Two more tasks before bed: get dong and get down to the ocean. The bank’s closed but you learn things along the way: don’t brush with tap water, don’t lick the stamps, beware of ice cubes in your drinks and if the moneychangers have gone home, try the jewelry store. I want to hit the island as a millionaire.
Rach
Gia is not a Travel Channel beach town. It’s a 60-Minutes, stinking, seedy,
fishy, smuggling city, lurking along the shore. The darker it gets, the better
it looks. But it’s on a west coast and the sun’s got to sink into the sea
somewhere.

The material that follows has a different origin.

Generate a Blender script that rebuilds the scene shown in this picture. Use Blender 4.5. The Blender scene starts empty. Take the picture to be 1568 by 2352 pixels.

Pavement devolves into dirt on the road to the water. The dead heat
of the day gives way to the living heat of the evening. Bad karaoke from
bustling bars wrestles for attention in the air. The sun sets silently as
fisherman unload today’s catch and load tomorrow’s ice blocks. As a brooding
storm stalks the horizon, I head back to the hotel with a few million in my
pocket and a few more million moments to fill in the morning.